Ho letto un’intervista fatta dal neo presidente di Confindustria Carlo Bonomi e vi ho trovato spunti interessanti, come affermazioni forse un po’ trancianti. È sempre importante comprendere la visione di una persona che dovrà esercitare un ruolo di primo piano insieme ad altri, consapevoli come dovremmo essere che dal loro agire, in parte, dipenderanno le sorti economiche del Paese. Credo che chiunque abbia a cuore le sorti del lavoro italiano, non può che auspicare a che le parti sociali riprendano la loro iniziativa di rinnovamento delle relazioni industriali orientate ad una maggiore redistribuzione della ricchezza prodotta in più, da produzioni in crescita di qualità e quantità.
Va da se che le loro attività contrattuali non riguardano solo il loro ambito pur dovendo svolgersi nella loro necessaria autonomia, ma attengono anche le prospettive della economia. Infatti la condizione economica può essere positivamente condizionata dalle grandi organizzazioni del lavoro – dei lavoratori e delle imprese – se dovessero riuscire, come spesso si è verificato nella storia economica italiana, a legare i loro legittimi interessi anche a quelli generali. Bonomi ha accennato in modo interessante ad un tema che spesso ha originato fraintendimenti che nel tempo non hanno fatto bene al Paese: l’idea che la selva sterminata di piccole e piccolissime imprese, non rappresenti una debolezza che alla lunga ci possa emarginare nei grandi giochi presenti nei mercati globali. Infatti le piccole imprese prosperano in un ambito che veda agire grandi aziende competere nei mercati mondiali: da sole soffocherebbero per incapacità a tenere il passo con l’innovazione per scarsità di capitali per difficoltà ad investire nella innovazione così decisiva per il successo. Il neo-presidente di Confindustria si è anche pronunciato sulla contrattazione e credo che abbia sottolineato che il salario non può crescere che dalla maggiore produttività da suscitare per poterlo redistribuire attraverso la maggiore ricchezza riveniente dal successo dei prodotti nel mercato.
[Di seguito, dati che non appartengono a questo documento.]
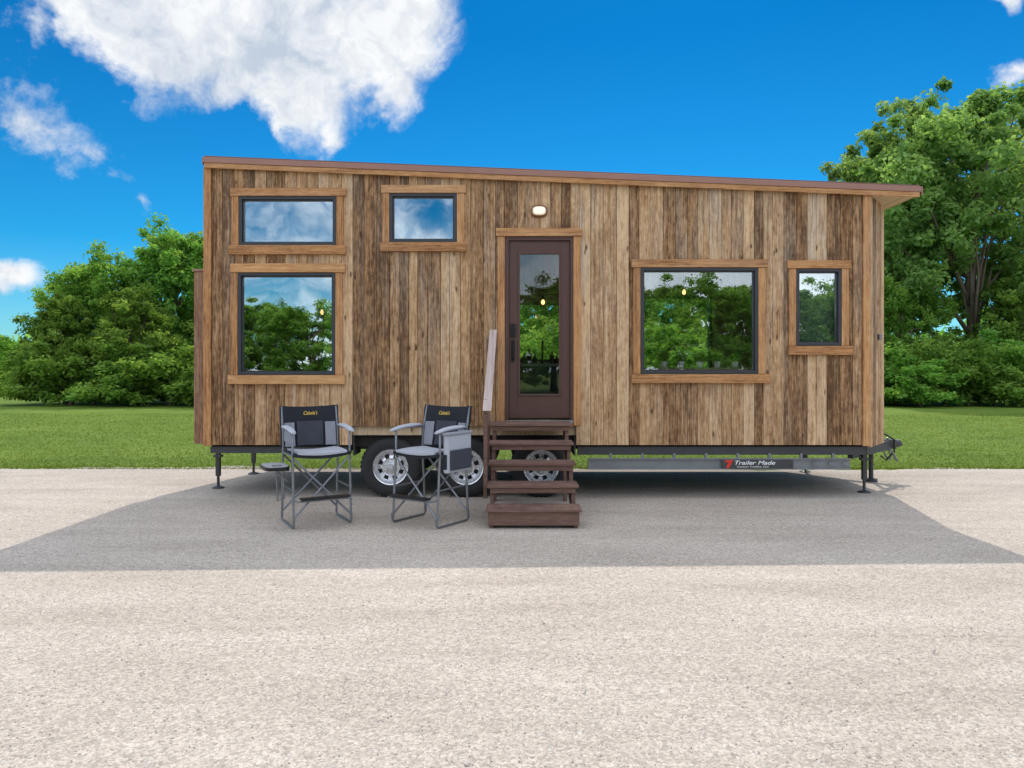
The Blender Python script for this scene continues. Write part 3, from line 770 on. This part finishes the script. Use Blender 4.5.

Sono convinto che su questo punto abbia molta ragione da vendere. Questa semplice impostazione era già valida in altre epoche; in questa vale dieci volte in più, sia per ridare forza alle aziende indebolite certamente dalle interruzioni dell’offerta provocate dal lockdown, sia per riassorbire le crisi mai curate dell’ultimo ventennio, a causa del peggioramento per incuria di tutti i fattori di contesto per le nostre produzioni industriali e di servizi. Tasse, energia, servizi, infrastrutture e logistica, giustizia e pubblica amministrazione, hanno condotto ad tale peggioramento le attività economiche per il loro costo ed inefficienza che hanno provocato in modo preoccupante la crescita del costo per unità di prodotto, che non ha pari al confronto con i Paesi Ocse.
Dunque, se dobbiamo risalire la china non abbiamo altra scelta che lavorare di più e meglio per favorire una attraente offerta nei mercati, e poi attraverso la redistribuzione della ricchezza prodotta ed alimentata ancor più da riduzioni fiscali sul salario, ad accrescere la domanda nel mercato interno. D’altronde la contrattazione funziona eccellentemente quando le parti concorrono a regolare politiche contrattuali convenienti per ambedue i soggetti. Tant’è che quando fanno il contrario, alla lunga arrecano danni alla loro soggettività, rappresentatività ed autonomia, non garantiscono gli interessi generali.